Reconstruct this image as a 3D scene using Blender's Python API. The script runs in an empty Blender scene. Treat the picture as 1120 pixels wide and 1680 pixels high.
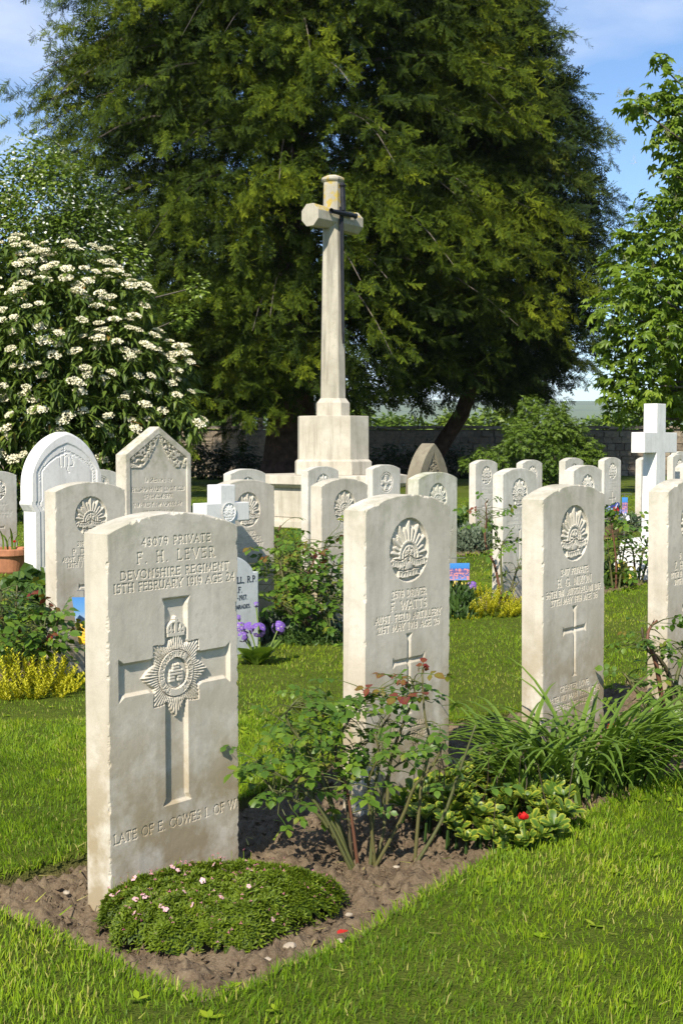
import bpy, bmesh, math, random
import numpy as np
from mathutils import Vector, Matrix

rng = np.random.default_rng(7)
random.seed(7)
sc = bpy.context.scene
COL = sc.collection
PI = math.pi

# ------------------------------------------------------------------ camera, sky, sun, exposure
FPX, CXP, CYP, HORIZON, EYE = 2090.0, 560.0, 840.0, 730.0, 0.94
PITCH = math.atan((CYP - HORIZON) / FPX)
cam = bpy.data.cameras.new('camera')
cam.sensor_fit = 'HORIZONTAL'
cam.sensor_width = 36.0
cam.lens = 36.0 * FPX / 1120.0
cam.clip_start = 0.05
cam.clip_end = 20000
camo = bpy.data.objects.new('camera', cam)
COL.objects.link(camo)
camo.location = (0, 0, EYE)
camo.rotation_euler = (PI / 2 - PITCH, 0, 0)
sc.camera = camo

SUN_DIR = Vector((-0.26, -0.74, 0.69)).normalized()      # towards the sun
SUN_EL = math.asin(SUN_DIR.z)
SUN_AZ = math.atan2(SUN_DIR.x, SUN_DIR.y)
world = bpy.data.worlds.new('World')
sc.world = world
world.use_nodes = True
wn, wl = world.node_tree.nodes, world.node_tree.links
wn.clear()
w_out = wn.new('ShaderNodeOutputWorld')
w_bg = wn.new('ShaderNodeBackground')
w_sky = wn.new('ShaderNodeTexSky')
w_sky.sky_type = 'NISHITA'
w_sky.sun_disc = False
w_sky.sun_elevation = SUN_EL
w_sky.sun_rotation = SUN_AZ
w_sky.air_density = 1.0
w_sky.dust_density = 0.1
w_sky.ozone_density = 6.0
w_tc = wn.new('ShaderNodeTexCoord')
w_map = wn.new('ShaderNodeMapping')
w_map.inputs['Scale'].default_value = (1.0, 1.0, 3.2)
w_map.inputs['Location'].default_value = (0.9, 0.1, 0.2)
w_noise = wn.new('ShaderNodeTexNoise')
w_noise.inputs['Scale'].default_value = 2.4
w_noise.inputs['Detail'].default_value = 7
w_noise.inputs['Roughness'].default_value = 0.55
w_ramp = wn.new('ShaderNodeValToRGB')
w_ramp.color_ramp.elements[0].position = 0.50
w_ramp.color_ramp.elements[0].color = (0, 0, 0, 1)
w_ramp.color_ramp.elements[1].position = 0.78
w_ramp.color_ramp.elements[1].color = (0.85, 0.85, 0.85, 1)
w_mix = wn.new('ShaderNodeMix')
w_mix.data_type = 'RGBA'
w_mix.inputs[7].default_value = (6.2, 6.6, 7.6, 1)
wl.new(w_tc.outputs['Generated'], w_map.inputs['Vector'])
wl.new(w_map.outputs['Vector'], w_noise.inputs['Vector'])
wl.new(w_noise.outputs['Fac'], w_ramp.inputs['Fac'])
wl.new(w_ramp.outputs['Color'], w_mix.inputs[0])
wl.new(w_sky.outputs['Color'], w_mix.inputs[6])
wl.new(w_mix.outputs[2], w_bg.inputs['Color'])
w_bg.inputs['Strength'].default_value = 0.11
wl.new(w_bg.outputs['Background'], w_out.inputs['Surface'])

sun = bpy.data.lights.new('sun', 'SUN')
sun.energy = 5.0
sun.angle = math.radians(0.53)
sun.color = (1.0, 0.93, 0.82)
suno = bpy.data.objects.new('sun', sun)
COL.objects.link(suno)
suno.rotation_euler = SUN_DIR.to_track_quat('Z', 'Y').to_euler()

sc.view_settings.view_transform = 'Standard'
sc.view_settings.look = 'None'
sc.view_settings.exposure = 0.62
sc.view_settings.gamma = 1.0
sc.view_settings.use_curve_mapping = False
sc.render.engine = 'CYCLES'
sc.cycles.use_denoising = True
sc.cycles.denoiser = 'OPENIMAGEDENOISE'
sc.cycles.denoising_input_passes = 'RGB_ALBEDO_NORMAL'
sc.cycles.denoising_prefilter = 'ACCURATE'
sc.cycles.max_bounces = 6
sc.cycles.diffuse_bounces = 3
sc.cycles.glossy_bounces = 2
sc.cycles.transmission_bounces = 3
sc.cycles.transparent_max_bounces = 6
sc.cycles.volume_bounces = 0
sc.cycles.sample_clamp_indirect = 6.0

# ------------------------------------------------------------------ measuring helpers
def ray(px, py):
    u, v = (px - CXP) / FPX, (CYP - py) / FPX
    return np.array([u, math.cos(PITCH) + v * math.sin(PITCH), v * math.cos(PITCH) - math.sin(PITCH)])

def gz(x, y):
    """height of the lawn: falls gently to the left and away"""
    yy = np.minimum(y, 45.0)
    xx = np.clip(x, -25.0, 25.0)
    return -0.004 + 0.013 * xx * np.clip(1.2 - yy / 40, 0.2, 1) - 0.003 * (yy - 3.0)

def G(px, py):
    """point of the lawn seen at a pixel of the photograph"""
    r = ray(px, py)
    z = 0.0
    for _ in range(6):
        t = (z - EYE) / r[2]
        z = float(gz(r[0] * t, r[1] * t))
    return np.array([r[0] * t, r[1] * t, z])

def W(px, py, Y):
    """point at depth Y"""
    r = ray(px, py)
    t = Y / r[1]
    return np.array([r[0] * t, Y, EYE + r[2] * t])

TH = math.radians(50.0)
DV = np.array([math.cos(TH), math.sin(TH)])     # along the rows of stones
NV = np.array([math.sin(TH), -math.cos(TH)])    # the way the stones face

# ------------------------------------------------------------------ object helpers
def tag(o, label=None, cat=None, group=None, kind=None):
    if label: o['label'] = label
    if cat: o['category'] = cat
    if group: o['group'] = group
    if kind: o['kind'] = kind
    return o

def empty(name, loc=(0, 0, 0), rz=0.0):
    o = bpy.data.objects.new(name, None)
    COL.objects.link(o)
    o.location = [float(c) for c in loc]
    o.rotation_euler = (0, 0, rz)
    return o

def link(name, me, parent=None, loc=None, rot=None, scale=None):
    o = bpy.data.objects.new(name, me)
    COL.objects.link(o)
    if parent is not None: o.parent = parent
    if loc is not None: o.location = [float(c) for c in loc]
    if rot is not None: o.rotation_euler = [float(c) for c in rot]
    if scale is not None: o.scale = (scale,) * 3 if np.isscalar(scale) else scale
    return o

def make_mesh(name, V, Fs, mats, attr=None, smooth=False, mat_idx=None):
    V = np.asarray(V, dtype=np.float32)
    if not isinstance(Fs, (list, tuple)): Fs = [Fs]
    Fs = [np.asarray(f, dtype=np.int32) for f in Fs if len(f)]
    me = bpy.data.meshes.new(name)
    nl = sum(f.size for f in Fs)
    npoly = sum(len(f) for f in Fs)
    me.vertices.add(len(V))
    me.vertices.foreach_set('co', V.ravel())
    me.loops.add(nl)
    me.polygons.add(npoly)
    me.loops.foreach_set('vertex_index', np.concatenate([f.ravel() for f in Fs]))
    tot = np.concatenate([np.full(len(f), f.shape[1], dtype=np.int32) for f in Fs])
    st = np.concatenate([[0], np.cumsum(tot)[:-1]]).astype(np.int32)
    me.polygons.foreach_set('loop_start', st)
    me.polygons.foreach_set('loop_total', tot)
    if mat_idx is not None:
        me.polygons.foreach_set('material_index', np.asarray(mat_idx, dtype=np.int32))
    me.polygons.foreach_set('use_smooth', np.full(npoly, smooth, dtype=bool))
    if not isinstance(mats, (list, tuple)): mats = [mats]
    for m in mats: me.materials.append(m)
    if attr is not None:
        a = me.attributes.new('t', 'FLOAT', 'POINT')
        a.data.foreach_set('value', np.asarray(attr, dtype=np.float32))
    me.update(calc_edges=True)
    return me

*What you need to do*
Output exactly the span of lines from the top of the listing through the line holding "sc.camera = camo", and leave every picture out.

*Solved problem*
Reconstruct this image as a 3D scene using Blender's Python API. The script runs in an empty Blender scene. Treat the picture as 1120 pixels wide and 1680 pixels high.
import bpy, bmesh, math, random
import numpy as np
from mathutils import Vector, Matrix

rng = np.random.default_rng(7)
random.seed(7)
sc = bpy.context.scene
COL = sc.collection
PI = math.pi

# ------------------------------------------------------------------ camera, sky, sun, exposure
FPX, CXP, CYP, HORIZON, EYE = 2090.0, 560.0, 840.0, 730.0, 0.94
PITCH = math.atan((CYP - HORIZON) / FPX)
cam = bpy.data.cameras.new('camera')
cam.sensor_fit = 'HORIZONTAL'
cam.sensor_width = 36.0
cam.lens = 36.0 * FPX / 1120.0
cam.clip_start = 0.05
cam.clip_end = 20000
camo = bpy.data.objects.new('camera', cam)
COL.objects.link(camo)
camo.location = (0, 0, EYE)
camo.rotation_euler = (PI / 2 - PITCH, 0, 0)
sc.camera = camo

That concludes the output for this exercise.